- [Problem to solve]: Please give back word for word the lines below, from the first one through the one with "def poly(edges, a, b): return".

- [Dataset content]:
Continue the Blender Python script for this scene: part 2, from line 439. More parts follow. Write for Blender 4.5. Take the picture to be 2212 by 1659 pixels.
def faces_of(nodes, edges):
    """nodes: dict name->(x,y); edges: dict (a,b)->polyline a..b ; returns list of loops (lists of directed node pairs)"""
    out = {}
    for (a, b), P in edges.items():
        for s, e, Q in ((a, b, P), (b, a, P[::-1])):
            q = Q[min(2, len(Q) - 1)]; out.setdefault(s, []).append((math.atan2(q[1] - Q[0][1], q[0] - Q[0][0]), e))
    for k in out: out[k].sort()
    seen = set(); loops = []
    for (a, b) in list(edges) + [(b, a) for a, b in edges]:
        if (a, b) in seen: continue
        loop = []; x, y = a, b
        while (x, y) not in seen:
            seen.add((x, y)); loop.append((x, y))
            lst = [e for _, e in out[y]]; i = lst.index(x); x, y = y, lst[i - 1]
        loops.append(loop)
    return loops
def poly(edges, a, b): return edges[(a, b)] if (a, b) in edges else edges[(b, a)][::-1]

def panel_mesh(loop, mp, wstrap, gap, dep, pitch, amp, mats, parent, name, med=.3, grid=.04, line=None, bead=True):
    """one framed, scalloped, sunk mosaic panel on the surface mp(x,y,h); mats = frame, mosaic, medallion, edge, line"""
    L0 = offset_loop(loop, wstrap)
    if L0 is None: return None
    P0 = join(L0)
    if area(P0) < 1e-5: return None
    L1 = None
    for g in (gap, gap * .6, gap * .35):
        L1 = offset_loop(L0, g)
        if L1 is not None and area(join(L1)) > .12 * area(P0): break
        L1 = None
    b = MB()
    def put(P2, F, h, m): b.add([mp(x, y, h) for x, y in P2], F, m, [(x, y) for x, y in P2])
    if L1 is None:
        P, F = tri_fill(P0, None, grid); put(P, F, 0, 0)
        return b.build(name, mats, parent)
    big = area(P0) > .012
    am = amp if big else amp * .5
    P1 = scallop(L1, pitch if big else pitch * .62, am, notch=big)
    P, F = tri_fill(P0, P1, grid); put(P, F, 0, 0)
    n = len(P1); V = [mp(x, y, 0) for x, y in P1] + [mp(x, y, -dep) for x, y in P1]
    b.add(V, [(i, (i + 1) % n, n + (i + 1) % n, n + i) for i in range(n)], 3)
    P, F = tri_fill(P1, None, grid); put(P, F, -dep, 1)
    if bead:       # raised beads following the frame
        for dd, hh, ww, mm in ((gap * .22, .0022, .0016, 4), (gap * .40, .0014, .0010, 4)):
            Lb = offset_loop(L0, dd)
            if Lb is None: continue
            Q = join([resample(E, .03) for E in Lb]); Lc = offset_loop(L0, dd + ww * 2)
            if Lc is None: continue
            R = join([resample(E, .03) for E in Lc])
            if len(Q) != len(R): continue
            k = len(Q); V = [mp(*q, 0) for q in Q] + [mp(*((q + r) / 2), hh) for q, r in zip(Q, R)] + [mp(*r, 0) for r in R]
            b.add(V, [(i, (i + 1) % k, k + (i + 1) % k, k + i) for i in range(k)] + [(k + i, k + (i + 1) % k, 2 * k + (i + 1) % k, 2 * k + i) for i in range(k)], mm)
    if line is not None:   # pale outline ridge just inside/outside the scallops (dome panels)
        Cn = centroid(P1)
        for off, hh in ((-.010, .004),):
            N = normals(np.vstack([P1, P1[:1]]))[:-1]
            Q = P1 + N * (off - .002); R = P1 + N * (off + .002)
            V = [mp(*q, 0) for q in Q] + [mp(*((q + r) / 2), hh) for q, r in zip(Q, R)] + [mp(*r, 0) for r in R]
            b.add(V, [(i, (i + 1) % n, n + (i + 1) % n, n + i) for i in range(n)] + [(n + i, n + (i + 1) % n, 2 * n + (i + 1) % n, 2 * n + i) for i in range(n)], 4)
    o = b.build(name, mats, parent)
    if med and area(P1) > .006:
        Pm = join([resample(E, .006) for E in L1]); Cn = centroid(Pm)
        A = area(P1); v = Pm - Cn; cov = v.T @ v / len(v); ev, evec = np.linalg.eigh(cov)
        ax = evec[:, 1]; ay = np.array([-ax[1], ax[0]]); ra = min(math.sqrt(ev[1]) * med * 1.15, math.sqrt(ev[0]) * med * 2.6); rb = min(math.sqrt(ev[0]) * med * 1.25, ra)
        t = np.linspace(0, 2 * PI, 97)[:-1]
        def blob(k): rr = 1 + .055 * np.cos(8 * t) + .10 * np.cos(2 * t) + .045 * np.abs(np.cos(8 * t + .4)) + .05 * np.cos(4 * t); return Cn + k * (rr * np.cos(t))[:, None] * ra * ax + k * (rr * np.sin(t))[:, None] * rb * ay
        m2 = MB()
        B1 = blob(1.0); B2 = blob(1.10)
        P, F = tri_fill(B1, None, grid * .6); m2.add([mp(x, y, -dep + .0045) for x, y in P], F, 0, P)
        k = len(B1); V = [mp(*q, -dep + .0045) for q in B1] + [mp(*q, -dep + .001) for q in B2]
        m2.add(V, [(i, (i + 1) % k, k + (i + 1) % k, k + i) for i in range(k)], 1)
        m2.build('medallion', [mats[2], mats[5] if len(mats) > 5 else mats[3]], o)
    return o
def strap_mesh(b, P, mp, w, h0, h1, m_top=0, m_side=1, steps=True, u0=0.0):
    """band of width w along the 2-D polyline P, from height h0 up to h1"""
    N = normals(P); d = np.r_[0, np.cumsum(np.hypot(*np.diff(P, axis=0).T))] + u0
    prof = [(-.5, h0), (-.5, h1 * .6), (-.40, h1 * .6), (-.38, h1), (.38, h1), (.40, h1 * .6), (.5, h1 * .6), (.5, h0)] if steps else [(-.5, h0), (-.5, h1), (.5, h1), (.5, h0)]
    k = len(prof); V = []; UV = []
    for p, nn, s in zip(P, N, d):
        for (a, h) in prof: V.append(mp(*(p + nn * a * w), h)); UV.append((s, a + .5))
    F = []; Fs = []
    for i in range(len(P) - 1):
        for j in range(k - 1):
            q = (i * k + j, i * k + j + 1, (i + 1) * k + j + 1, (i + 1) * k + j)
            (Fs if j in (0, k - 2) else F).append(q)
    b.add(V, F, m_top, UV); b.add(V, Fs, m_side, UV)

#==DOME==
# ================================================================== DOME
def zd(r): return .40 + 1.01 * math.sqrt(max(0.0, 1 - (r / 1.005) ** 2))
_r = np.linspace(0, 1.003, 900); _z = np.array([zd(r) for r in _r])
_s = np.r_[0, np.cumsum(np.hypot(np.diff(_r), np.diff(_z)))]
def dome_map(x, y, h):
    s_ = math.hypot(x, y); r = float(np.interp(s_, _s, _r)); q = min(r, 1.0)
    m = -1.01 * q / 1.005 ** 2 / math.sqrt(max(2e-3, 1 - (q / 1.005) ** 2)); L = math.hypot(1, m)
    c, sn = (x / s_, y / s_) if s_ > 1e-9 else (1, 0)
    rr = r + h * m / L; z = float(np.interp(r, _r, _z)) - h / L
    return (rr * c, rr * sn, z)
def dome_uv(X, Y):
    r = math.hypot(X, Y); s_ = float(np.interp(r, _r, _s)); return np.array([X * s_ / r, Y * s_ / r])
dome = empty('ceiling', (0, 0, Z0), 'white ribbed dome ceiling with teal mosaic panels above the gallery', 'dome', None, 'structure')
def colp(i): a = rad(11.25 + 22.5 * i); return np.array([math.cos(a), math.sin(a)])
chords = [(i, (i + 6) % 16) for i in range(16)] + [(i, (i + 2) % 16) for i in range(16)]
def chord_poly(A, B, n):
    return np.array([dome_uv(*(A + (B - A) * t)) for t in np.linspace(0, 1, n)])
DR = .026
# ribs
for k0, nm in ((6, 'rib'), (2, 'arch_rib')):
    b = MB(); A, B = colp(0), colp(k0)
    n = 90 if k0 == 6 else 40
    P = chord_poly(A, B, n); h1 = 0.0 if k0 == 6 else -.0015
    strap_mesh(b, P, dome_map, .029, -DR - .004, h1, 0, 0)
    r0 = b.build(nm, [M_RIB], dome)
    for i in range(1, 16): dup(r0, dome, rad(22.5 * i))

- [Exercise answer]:
Continue the Blender Python script for this scene: part 2, from line 439. More parts follow. Write for Blender 4.5. Take the picture to be 2212 by 1659 pixels.
def faces_of(nodes, edges):
    """nodes: dict name->(x,y); edges: dict (a,b)->polyline a..b ; returns list of loops (lists of directed node pairs)"""
    out = {}
    for (a, b), P in edges.items():
        for s, e, Q in ((a, b, P), (b, a, P[::-1])):
            q = Q[min(2, len(Q) - 1)]; out.setdefault(s, []).append((math.atan2(q[1] - Q[0][1], q[0] - Q[0][0]), e))
    for k in out: out[k].sort()
    seen = set(); loops = []
    for (a, b) in list(edges) + [(b, a) for a, b in edges]:
        if (a, b) in seen: continue
        loop = []; x, y = a, b
        while (x, y) not in seen:
            seen.add((x, y)); loop.append((x, y))
            lst = [e for _, e in out[y]]; i = lst.index(x); x, y = y, lst[i - 1]
        loops.append(loop)
    return loops
def poly(edges, a, b): return edges[(a, b)] if (a, b) in edges else edges[(b, a)][::-1]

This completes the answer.